> **Task requirements**
Go through the listing and write out all of it exactly.

> **Provided data**
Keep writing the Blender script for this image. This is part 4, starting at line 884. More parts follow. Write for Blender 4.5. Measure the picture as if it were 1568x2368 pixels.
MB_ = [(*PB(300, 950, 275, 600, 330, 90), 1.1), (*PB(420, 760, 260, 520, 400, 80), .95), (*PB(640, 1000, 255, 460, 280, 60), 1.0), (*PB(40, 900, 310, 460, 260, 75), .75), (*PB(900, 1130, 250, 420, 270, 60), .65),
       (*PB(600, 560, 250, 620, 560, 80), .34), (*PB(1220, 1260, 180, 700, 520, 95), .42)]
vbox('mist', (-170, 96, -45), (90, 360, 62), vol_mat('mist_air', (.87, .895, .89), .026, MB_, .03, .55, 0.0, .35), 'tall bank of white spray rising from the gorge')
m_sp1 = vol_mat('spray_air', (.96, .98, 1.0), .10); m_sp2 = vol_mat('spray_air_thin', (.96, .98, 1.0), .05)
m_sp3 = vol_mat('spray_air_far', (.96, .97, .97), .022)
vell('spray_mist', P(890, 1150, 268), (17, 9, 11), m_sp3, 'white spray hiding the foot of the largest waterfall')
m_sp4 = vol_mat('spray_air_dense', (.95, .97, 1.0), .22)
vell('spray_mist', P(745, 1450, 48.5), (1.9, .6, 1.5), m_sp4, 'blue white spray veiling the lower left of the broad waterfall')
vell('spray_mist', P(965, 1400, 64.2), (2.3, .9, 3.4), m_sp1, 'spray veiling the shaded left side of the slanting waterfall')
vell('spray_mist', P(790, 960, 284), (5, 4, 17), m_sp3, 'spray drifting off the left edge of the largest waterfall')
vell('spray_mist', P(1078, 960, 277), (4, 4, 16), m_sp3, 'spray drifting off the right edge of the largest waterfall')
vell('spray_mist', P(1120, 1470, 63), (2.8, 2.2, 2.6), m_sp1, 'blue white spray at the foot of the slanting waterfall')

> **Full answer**
Keep writing the Blender script for this image. This is part 4, starting at line 884. More parts follow. Write for Blender 4.5. Measure the picture as if it were 1568x2368 pixels.
MB_ = [(*PB(300, 950, 275, 600, 330, 90), 1.1), (*PB(420, 760, 260, 520, 400, 80), .95), (*PB(640, 1000, 255, 460, 280, 60), 1.0), (*PB(40, 900, 310, 460, 260, 75), .75), (*PB(900, 1130, 250, 420, 270, 60), .65),
       (*PB(600, 560, 250, 620, 560, 80), .34), (*PB(1220, 1260, 180, 700, 520, 95), .42)]
vbox('mist', (-170, 96, -45), (90, 360, 62), vol_mat('mist_air', (.87, .895, .89), .026, MB_, .03, .55, 0.0, .35), 'tall bank of white spray rising from the gorge')
m_sp1 = vol_mat('spray_air', (.96, .98, 1.0), .10); m_sp2 = vol_mat('spray_air_thin', (.96, .98, 1.0), .05)
m_sp3 = vol_mat('spray_air_far', (.96, .97, .97), .022)
vell('spray_mist', P(890, 1150, 268), (17, 9, 11), m_sp3, 'white spray hiding the foot of the largest waterfall')
m_sp4 = vol_mat('spray_air_dense', (.95, .97, 1.0), .22)
vell('spray_mist', P(745, 1450, 48.5), (1.9, .6, 1.5), m_sp4, 'blue white spray veiling the lower left of the broad waterfall')
vell('spray_mist', P(965, 1400, 64.2), (2.3, .9, 3.4), m_sp1, 'spray veiling the shaded left side of the slanting waterfall')
vell('spray_mist', P(790, 960, 284), (5, 4, 17), m_sp3, 'spray drifting off the left edge of the largest waterfall')
vell('spray_mist', P(1078, 960, 277), (4, 4, 16), m_sp3, 'spray drifting off the right edge of the largest waterfall')
vell('spray_mist', P(1120, 1470, 63), (2.8, 2.2, 2.6), m_sp1, 'blue white spray at the foot of the slanting waterfall')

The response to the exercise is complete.